> [Set problem]
Set out every line bearing the string "scene".

> [Given information]
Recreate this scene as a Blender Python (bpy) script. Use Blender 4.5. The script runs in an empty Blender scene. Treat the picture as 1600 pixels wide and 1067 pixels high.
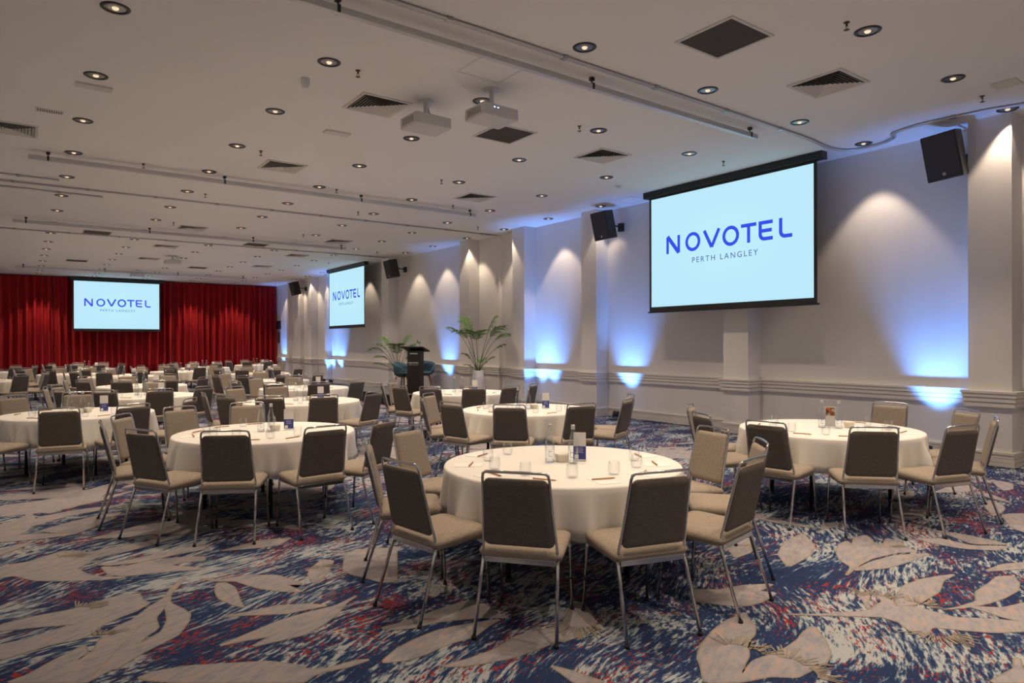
import bpy, bmesh, math, random
from mathutils import Vector, Matrix, noise
R = random.Random(11)
SC = bpy.context.scene
COL = SC.collection
PI = math.pi
# ------------------------------------------------------------------ camera
YAW, PITCH, ROLL, FPX, EYE = 0.63317, -0.0015, -0.00279, 1050.6, 1.63
fw = Vector((math.sin(YAW)*math.cos(PITCH), math.cos(YAW)*math.cos(PITCH), math.sin(PITCH)))
rt = Vector((math.cos(YAW), -math.sin(YAW), 0)); up = rt.cross(fw)
r2 = rt*math.cos(ROLL)+up*math.sin(ROLL); u2 = up*math.cos(ROLL)-rt*math.sin(ROLL)
cd = bpy.data.cameras.new('camera'); cam = bpy.data.objects.new('camera', cd); COL.objects.link(cam)
M = Matrix((r2, u2, -fw)).transposed().to_4x4(); M.translation = (0, 0, EYE); cam.matrix_world = M
cd.sensor_width = 36; cd.lens = FPX/1600*36; cd.shift_y = 5.0/1600; cd.clip_end = 200
SC.camera = cam
# ------------------------------------------------------------------ world, exposure
w = bpy.data.worlds.new('world'); SC.world = w; w.use_nodes = True
w.node_tree.nodes['Background'].inputs[0].default_value = (1.0, 0.86, 0.74, 1)
w.node_tree.nodes['Background'].inputs[1].default_value = 0.34
SC.view_settings.view_transform = 'Standard'; SC.view_settings.look = 'None'
SC.view_settings.gamma = 1; SC.view_settings.use_curve_mapping = False
SC.view_settings.exposure = 0.0
SC.cycles.max_bounces = 8; SC.cycles.diffuse_bounces = 5; SC.cycles.glossy_bounces = 3
SC.cycles.transparent_max_bounces = 32; SC.cycles.caustics_reflective = False; SC.cycles.caustics_refractive = False
SC.cycles.sample_clamp_indirect = 6; SC.cycles.use_denoising = True
DOWN_W, DOWN_COL = 170.0, (1.0, 0.78, 0.57)      # a ceiling downlight
WASH_W = 90.0                                   # the ones nearest the wall
UP_W, UP_COL = 520.0, (0.12, 0.34, 1.0)          # blue uplights on the floor
SCREEN_E = 1.0
CEIL, WALL, BACK = 4.63, 10.78, 35.6
# ------------------------------------------------------------------ materials
MATS = {}
def mat(name, col, rough=0.6, metal=0.0, spec=0.5, bump=0, bscale=50, emis=None, estr=0, var=0, vscale=8, sheen=0, stretch=None):
    m = bpy.data.materials.new(name); m.use_nodes = True; n = m.node_tree; b = n.nodes['Principled BSDF']
    b.inputs['Base Color'].default_value = (*col, 1); b.inputs['Roughness'].default_value = rough
    b.inputs['Metallic'].default_value = metal; b.inputs['Specular IOR Level'].default_value = spec
    if sheen: b.inputs['Sheen Weight'].default_value = sheen
    if emis: b.inputs['Emission Color'].default_value = (*emis, 1); b.inputs['Emission Strength'].default_value = estr
    tc = n.nodes.new('ShaderNodeTexCoord'); mp = n.nodes.new('ShaderNodeMapping'); n.links.new(tc.outputs['Object'], mp.inputs[0])
    if stretch: mp.inputs['Scale'].default_value = stretch
    if var:
        t = n.nodes.new('ShaderNodeTexNoise'); t.inputs['Scale'].default_value = vscale; t.inputs['Detail'].default_value = 3
        n.links.new(mp.outputs[0], t.inputs['Vector'])
        r = n.nodes.new('ShaderNodeValToRGB'); r.color_ramp.elements[0].position = .3; r.color_ramp.elements[1].position = .7
        r.color_ramp.elements[0].color = (*[c*(1-var) for c in col], 1); r.color_ramp.elements[1].color = (*[min(1, c*(1+var)) for c in col], 1)
        n.links.new(t.outputs[0], r.inputs[0]); n.links.new(r.outputs[0], b.inputs['Base Color'])
    if bump:
        t = n.nodes.new('ShaderNodeTexNoise'); t.inputs['Scale'].default_value = bscale; n.links.new(mp.outputs[0], t.inputs['Vector'])
        bp = n.nodes.new('ShaderNodeBump'); bp.inputs['Strength'].default_value = bump; bp.inputs['Distance'].default_value = .004
        n.links.new(t.outputs[0], bp.inputs['Height']); n.links.new(bp.outputs[0], b.inputs['Normal'])
    MATS[name] = m; return m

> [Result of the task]
Recreate this scene as a Blender Python (bpy) script. Use Blender 4.5. The script runs in an empty Blender scene. Treat the picture as 1600 pixels wide and 1067 pixels high.
SC = bpy.context.scene